Wednesday, January 18, 2012

Article Writing: Secrets to Managing Multiple Topics


Do You Write About More than One Topic?

You may have a main area of expertise, and then multiple sub-topic or different topics that you write articles about (some to pay the bills and others to feed their creative spirit). To avoid personal author brand erosion and solidify your expertise in front of the target niche that you write about, you must come up with a strategy to separate your various article topics.

A solution is to create multiple versions of your name or pen-names that you write under so that each one is locked in on a particular area of expertise.

Here's a fictitious name we picked out of the air to illustrate an example as to how many separate author names could be created out of a single persons name:

      Suzanne Jo Parker
      Suzanne J. Parker
      Suzanne J.P.
      Suzanne Jo P.
      Suzanne P.
      Suzi P.
      SJ Parker
      S. Parker

You get the idea. Each of these author names is STILL the same person, yet you can choose to lock each variation of the name to a separate topic to write your articles about. When using this strategy, a person reading your article may attempt to read others that you've written, but they will only see your other articles about the same topic. There will be no author brand erosion.

Example: "Suzanne J. Parker" would write articles about Financial investing, and "Suzi Jo Parker" would write articles about basketball.

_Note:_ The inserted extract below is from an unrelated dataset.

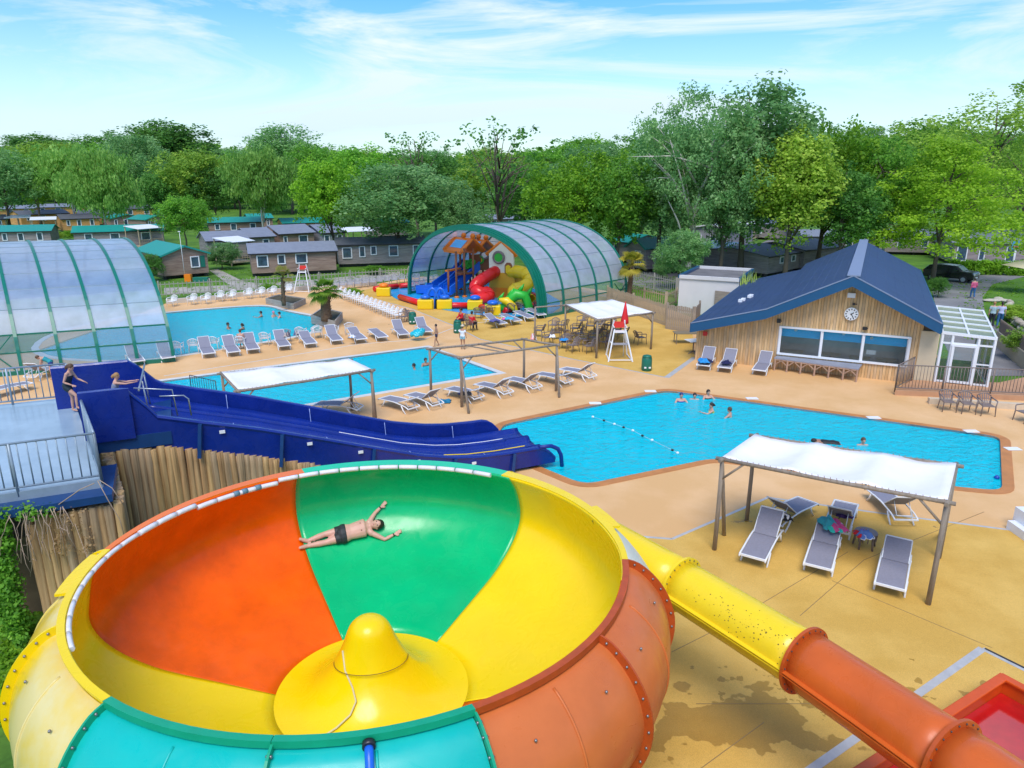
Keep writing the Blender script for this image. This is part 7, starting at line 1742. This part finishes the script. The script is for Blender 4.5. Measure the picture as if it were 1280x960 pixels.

In the offline world, this multiple author brands issue is also a factor, but it is even more important for the online world where a reader can quickly identify other articles you've written when they are hungry for more. Give them more of the same quality original articles that they are already reading, but isolate their attention by only writing about one topic of expertise under one single author name or variation of your author name. This will strengthen your message and your author brand at the same time.

As a bonus to this "authors with multiple brands" strategy, it will be easier to track your articles by each unique variation of your author name that you used, instead of finding all of your articles of every topic under one author name.